First Deal

I will be closing next week on a fixer upper. Exit strategy is fix and flip with rental as secondary back-up, as I am paying cash and with rents in the area going for $575-$600, I could recoup my investment, as a rental within 4 years. Even at $500, I would recoup total investment back in 4 1/2 years

House is a 3/2, just under 1000sf on an acre.

Price for house - $15,900
CC - $1100 (incl. attorney, title search, taxes for remainder of year, and title insurance)
Expected Repairs - $9K (includes 10% contingency)
Realtor commission based on expected $65K selling price (FSBO down the street on the market for $65K and needs work) - $2925
Total Expected Investment - $28,925.00

End result will be new kitchen, all rooms painted, new windows, tubs reglazed, new front and back door, new moldings to cap it off. Minor landscaping.

Not the best of areas and not the worst of areas. Comps in the area for a 3/1 go for between $60-$88K.

Anyway, as I said, exit strategy is fix and flip, with buy-and-hold as back-up. If buy and hold, open home equity line on the house to use on next investment house.

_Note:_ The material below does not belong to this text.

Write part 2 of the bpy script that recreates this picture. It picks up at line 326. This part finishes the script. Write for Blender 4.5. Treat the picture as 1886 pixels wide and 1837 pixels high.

Because of price I am getting it for, Realtor suggested just flipping it without repairs to a buy-and-hold investor. Interesting thought, quick money, move on.

Based on the numbers, what would be the most all of you buy-and-hold investors would pay for this property? Or now considering this thought, which way would you move on this deal?

Forgot to mention carpets in room and linoleum in kitchen and baths…

I honestly like the clean-it-up-and-sell-as-is strategies for rehab flips.

Let someone else put the time and effort to rehab a property.

It’s more a personal choice than anything.

Put an alarm on the property with radio backup DAY 1. ($300 plus $30/mo monitoring)

Any house in that price range has the change of being robbed for everything.

This has happened to me several times.

Also call the local police station and ask them to do a drive by every eight hours.

One night we even had the police sleep in one of our properties…and they got two of them.

Matt

which deal is your first deal

Thanks to those who responded…

Turned out the HO was an investor trying to get rid of the property (rental)… She had accepted my offer, but then we found out last Friday (title search) that she actually owed $48K on the property, but after questioning her on this and letting her know she had to bring the difference to closing, she said that the bank had offered to short sale it for $15,400, just under our offer price.

One BIG detail/condition she neglected to mention was that the bank had to have the money by Friday at 2pm; we find this out at 1pm. Apparently she told them that she would have it to them the Monday before, got an extension for Friday, and they would not extend it past this (which I thought was dubious). Instead, they reinstated the loan, and put the arrears on the back-end, so she has now agreed to it.

Now that they have done this, I don’t know if I can now approach the bank with a short sale scenario or not, being that the loan is reinstated. Either that, or someone came in and offered her more and she put up a smokescreen about the deadline.

Any thoughts on this?..

I would like to explore the assumptions you made about your timeline to recover your investment costs in 4.5 years with a $500 monthly rental income.

If you pay cash for the purchase, rehab, and closing costs, then your initial investment is $26K according to your numbers. Property taxes, hazard insurance, maintenance, upkeep, and vacancy allowance will probably run about $250 per month, leaving you just $250 monthly cash flow to “recoup” your investment. At that rate, it will take eight years and nine months assuming that you have no major systems failures or replacements in the interim.

Could it be that you did not allow for your ownership and rental operating costs in your cash flow analysis? If so, does including these costs in your cash flow analysis affect your Plan B?

If your numbers hold up, even $250 monthly cash flow represents an 11.5% first year return on invested capital. Not bad in this current climate.

How much better does a buy and hold strategy get if you cash out refinance for $25K after six months on title? You will recover all your initial investment within six months, having none of your own money in the deal, and you will be collecting about $100 monthly cash flow after the refinance. If this stratgy appeals to you, the only question you need to answer is how many of these properties do you want to own in your rental portfolio?